Aim: Take the data below and write out exactly the lines from the one with "What Blender Python" through the one with "d=ray(px,py); return CAM+d*((P-CAM).dot(n)/d.dot(n))"; omit every other line.

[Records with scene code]
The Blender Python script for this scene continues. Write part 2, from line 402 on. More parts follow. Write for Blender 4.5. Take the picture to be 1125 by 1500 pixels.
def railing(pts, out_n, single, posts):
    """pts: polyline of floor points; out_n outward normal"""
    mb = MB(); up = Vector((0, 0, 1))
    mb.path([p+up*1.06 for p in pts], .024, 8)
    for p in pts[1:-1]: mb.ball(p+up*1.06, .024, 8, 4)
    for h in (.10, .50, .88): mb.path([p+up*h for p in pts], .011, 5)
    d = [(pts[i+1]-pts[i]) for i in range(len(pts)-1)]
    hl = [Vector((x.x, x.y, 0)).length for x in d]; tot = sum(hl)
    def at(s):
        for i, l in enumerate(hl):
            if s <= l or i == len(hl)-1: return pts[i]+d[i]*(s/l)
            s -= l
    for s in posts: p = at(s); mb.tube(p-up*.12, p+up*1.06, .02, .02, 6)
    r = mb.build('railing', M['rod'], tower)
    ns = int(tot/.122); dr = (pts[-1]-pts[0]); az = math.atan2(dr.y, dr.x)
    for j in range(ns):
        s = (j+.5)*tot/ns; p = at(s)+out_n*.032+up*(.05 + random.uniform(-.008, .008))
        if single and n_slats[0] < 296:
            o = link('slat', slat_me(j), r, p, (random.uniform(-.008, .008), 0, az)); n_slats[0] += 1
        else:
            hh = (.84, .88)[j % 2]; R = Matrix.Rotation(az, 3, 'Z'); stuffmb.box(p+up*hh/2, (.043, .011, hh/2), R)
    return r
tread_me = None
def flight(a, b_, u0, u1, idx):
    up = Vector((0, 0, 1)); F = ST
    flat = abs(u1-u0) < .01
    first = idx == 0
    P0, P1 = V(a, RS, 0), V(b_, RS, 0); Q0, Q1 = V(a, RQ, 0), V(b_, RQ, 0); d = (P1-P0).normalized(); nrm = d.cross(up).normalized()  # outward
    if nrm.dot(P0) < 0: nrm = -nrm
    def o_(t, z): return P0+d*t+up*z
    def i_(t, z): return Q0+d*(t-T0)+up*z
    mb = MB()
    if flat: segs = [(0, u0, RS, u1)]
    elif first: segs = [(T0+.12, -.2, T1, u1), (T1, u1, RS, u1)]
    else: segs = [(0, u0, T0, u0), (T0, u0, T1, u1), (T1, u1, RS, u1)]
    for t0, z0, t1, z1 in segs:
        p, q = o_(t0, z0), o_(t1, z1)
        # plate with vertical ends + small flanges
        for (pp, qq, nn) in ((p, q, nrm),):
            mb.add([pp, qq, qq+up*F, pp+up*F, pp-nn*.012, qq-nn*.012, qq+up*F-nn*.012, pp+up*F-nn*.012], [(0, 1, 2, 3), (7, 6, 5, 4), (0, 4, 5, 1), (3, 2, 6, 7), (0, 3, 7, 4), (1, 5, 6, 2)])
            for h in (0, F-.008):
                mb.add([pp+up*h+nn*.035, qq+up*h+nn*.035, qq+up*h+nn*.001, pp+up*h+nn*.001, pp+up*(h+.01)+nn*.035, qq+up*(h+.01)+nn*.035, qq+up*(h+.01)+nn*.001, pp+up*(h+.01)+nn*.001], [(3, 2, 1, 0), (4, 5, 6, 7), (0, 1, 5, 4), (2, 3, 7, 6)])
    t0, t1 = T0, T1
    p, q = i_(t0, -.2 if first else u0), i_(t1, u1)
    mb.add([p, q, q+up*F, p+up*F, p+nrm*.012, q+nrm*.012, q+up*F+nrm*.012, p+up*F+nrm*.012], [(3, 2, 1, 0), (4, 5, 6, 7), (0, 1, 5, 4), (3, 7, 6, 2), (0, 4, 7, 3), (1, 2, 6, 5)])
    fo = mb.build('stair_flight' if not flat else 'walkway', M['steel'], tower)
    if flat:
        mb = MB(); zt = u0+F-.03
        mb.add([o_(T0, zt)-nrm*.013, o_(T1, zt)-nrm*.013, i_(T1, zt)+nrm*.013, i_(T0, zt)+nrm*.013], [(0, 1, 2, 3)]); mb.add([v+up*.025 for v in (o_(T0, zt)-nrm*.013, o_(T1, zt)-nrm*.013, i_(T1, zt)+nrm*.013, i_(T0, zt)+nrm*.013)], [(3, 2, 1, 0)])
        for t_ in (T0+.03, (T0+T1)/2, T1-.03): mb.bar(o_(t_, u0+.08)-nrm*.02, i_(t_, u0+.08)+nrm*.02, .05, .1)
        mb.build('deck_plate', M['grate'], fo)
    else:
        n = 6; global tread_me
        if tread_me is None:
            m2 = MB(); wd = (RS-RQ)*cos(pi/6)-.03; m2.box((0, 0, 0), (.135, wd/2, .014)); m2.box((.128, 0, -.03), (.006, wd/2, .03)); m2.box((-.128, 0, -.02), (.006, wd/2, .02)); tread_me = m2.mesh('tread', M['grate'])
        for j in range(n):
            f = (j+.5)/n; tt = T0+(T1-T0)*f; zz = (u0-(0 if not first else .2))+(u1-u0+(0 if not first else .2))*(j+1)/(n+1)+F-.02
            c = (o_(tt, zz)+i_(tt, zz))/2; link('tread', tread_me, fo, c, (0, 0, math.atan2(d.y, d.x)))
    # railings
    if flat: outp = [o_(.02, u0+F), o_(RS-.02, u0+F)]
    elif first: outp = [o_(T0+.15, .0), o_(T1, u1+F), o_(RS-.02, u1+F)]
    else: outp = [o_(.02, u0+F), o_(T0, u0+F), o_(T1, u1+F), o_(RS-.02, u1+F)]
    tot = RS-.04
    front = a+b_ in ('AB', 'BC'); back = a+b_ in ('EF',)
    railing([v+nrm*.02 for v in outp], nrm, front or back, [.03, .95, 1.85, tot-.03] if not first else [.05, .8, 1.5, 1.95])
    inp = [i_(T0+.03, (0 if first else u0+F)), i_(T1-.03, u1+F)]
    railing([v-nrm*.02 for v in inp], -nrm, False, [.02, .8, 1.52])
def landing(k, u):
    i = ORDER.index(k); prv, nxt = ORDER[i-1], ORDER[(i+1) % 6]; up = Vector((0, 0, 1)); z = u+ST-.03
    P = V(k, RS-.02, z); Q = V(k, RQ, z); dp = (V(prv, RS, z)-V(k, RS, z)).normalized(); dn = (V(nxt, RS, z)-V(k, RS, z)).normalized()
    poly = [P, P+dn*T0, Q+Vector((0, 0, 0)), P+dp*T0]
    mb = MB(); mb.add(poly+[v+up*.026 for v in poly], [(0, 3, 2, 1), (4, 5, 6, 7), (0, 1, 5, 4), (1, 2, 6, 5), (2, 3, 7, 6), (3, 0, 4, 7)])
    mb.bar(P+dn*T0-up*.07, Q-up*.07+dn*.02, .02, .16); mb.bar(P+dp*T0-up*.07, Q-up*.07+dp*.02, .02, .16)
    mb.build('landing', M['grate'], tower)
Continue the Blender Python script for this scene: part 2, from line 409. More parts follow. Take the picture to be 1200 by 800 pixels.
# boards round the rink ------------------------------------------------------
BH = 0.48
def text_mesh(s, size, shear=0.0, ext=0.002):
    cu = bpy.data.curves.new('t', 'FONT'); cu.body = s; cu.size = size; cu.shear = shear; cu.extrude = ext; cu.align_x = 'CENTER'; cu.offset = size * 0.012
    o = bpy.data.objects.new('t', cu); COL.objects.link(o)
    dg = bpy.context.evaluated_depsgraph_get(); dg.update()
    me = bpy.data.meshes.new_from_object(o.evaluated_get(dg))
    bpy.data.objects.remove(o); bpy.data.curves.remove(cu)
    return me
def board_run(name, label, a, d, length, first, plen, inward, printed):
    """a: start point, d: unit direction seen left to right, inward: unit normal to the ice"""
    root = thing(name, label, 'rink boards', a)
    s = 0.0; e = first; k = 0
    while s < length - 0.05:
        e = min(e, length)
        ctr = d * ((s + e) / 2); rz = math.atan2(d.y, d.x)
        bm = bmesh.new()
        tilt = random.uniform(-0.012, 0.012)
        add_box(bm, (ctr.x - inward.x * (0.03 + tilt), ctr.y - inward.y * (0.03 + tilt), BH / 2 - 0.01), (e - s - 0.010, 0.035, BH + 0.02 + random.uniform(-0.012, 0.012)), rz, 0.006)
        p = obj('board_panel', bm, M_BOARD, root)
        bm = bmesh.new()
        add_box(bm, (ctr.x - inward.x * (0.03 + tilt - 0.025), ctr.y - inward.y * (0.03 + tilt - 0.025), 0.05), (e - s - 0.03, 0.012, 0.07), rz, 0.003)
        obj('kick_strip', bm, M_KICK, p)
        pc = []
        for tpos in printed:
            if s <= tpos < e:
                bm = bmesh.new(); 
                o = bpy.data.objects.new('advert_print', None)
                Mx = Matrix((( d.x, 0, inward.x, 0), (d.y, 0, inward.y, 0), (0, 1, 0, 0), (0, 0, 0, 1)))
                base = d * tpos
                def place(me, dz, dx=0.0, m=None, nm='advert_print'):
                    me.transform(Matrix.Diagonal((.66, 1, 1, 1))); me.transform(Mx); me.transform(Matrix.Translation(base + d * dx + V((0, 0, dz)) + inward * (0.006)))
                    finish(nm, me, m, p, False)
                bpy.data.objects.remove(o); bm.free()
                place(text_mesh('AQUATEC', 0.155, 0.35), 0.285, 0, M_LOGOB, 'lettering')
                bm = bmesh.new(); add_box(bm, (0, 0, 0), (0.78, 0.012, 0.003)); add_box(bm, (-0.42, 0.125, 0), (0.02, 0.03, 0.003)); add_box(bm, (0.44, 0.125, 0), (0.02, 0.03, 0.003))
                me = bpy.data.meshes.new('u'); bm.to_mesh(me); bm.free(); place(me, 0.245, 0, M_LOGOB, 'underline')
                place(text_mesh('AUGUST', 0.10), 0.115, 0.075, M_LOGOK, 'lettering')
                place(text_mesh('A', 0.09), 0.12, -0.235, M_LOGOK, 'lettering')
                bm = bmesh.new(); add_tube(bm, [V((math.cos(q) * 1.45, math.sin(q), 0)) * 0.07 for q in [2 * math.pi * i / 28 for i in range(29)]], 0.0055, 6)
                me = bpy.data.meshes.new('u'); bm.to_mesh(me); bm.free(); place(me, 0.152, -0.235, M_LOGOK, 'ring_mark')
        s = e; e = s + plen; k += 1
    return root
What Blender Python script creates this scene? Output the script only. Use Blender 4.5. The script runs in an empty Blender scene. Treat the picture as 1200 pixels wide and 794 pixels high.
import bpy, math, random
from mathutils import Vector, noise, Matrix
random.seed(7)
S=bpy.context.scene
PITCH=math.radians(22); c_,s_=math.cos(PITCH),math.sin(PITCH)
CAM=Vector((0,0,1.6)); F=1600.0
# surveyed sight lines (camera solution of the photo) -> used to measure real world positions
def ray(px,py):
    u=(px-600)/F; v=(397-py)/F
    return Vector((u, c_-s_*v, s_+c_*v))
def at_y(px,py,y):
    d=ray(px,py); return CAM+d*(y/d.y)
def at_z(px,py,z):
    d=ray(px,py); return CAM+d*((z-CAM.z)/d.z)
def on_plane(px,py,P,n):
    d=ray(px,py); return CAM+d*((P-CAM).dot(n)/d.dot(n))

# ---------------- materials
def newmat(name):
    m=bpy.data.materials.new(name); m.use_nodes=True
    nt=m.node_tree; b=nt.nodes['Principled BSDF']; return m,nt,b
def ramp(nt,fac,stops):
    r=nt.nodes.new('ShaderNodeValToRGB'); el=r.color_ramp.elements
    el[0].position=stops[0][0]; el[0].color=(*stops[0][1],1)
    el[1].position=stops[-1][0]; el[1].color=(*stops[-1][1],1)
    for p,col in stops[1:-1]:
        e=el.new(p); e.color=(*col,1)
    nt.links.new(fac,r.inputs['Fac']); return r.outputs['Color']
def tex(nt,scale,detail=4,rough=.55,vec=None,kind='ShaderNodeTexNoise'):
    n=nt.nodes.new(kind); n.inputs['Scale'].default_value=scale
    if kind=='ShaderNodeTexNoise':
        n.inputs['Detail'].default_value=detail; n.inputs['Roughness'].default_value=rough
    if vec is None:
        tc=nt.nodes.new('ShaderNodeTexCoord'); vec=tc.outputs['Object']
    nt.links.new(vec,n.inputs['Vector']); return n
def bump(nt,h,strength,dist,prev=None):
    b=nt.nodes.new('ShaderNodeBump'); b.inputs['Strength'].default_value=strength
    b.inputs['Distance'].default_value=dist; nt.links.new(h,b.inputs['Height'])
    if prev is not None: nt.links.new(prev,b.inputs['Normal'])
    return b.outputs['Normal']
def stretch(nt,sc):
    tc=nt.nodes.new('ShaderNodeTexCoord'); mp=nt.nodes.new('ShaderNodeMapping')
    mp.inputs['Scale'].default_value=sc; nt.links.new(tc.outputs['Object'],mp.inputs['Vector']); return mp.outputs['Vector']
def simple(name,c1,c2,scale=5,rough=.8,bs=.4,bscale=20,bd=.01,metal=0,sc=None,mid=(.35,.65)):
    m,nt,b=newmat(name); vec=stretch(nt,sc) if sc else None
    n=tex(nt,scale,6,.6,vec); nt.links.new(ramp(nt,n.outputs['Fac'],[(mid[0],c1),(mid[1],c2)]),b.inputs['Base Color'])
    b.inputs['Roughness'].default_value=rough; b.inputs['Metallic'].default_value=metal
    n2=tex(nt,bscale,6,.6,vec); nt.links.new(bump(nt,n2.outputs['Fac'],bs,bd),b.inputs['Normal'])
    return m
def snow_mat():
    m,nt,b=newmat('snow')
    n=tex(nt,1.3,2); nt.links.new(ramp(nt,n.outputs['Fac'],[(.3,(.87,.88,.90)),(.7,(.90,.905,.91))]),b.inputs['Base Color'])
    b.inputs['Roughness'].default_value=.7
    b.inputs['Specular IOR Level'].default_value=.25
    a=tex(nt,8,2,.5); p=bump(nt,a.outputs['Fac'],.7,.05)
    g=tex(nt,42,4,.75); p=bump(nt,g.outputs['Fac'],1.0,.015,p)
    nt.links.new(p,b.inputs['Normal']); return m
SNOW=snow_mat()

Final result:
What Blender Python script creates this scene? Output the script only. Use Blender 4.5. The script runs in an empty Blender scene. Treat the picture as 1200 pixels wide and 794 pixels high.
import bpy, math, random
from mathutils import Vector, noise, Matrix
random.seed(7)
S=bpy.context.scene
PITCH=math.radians(22); c_,s_=math.cos(PITCH),math.sin(PITCH)
CAM=Vector((0,0,1.6)); F=1600.0
# surveyed sight lines (camera solution of the photo) -> used to measure real world positions
def ray(px,py):
    u=(px-600)/F; v=(397-py)/F
    return Vector((u, c_-s_*v, s_+c_*v))
def at_y(px,py,y):
    d=ray(px,py); return CAM+d*(y/d.y)
def at_z(px,py,z):
    d=ray(px,py); return CAM+d*((z-CAM.z)/d.z)
def on_plane(px,py,P,n):
    d=ray(px,py); return CAM+d*((P-CAM).dot(n)/d.dot(n))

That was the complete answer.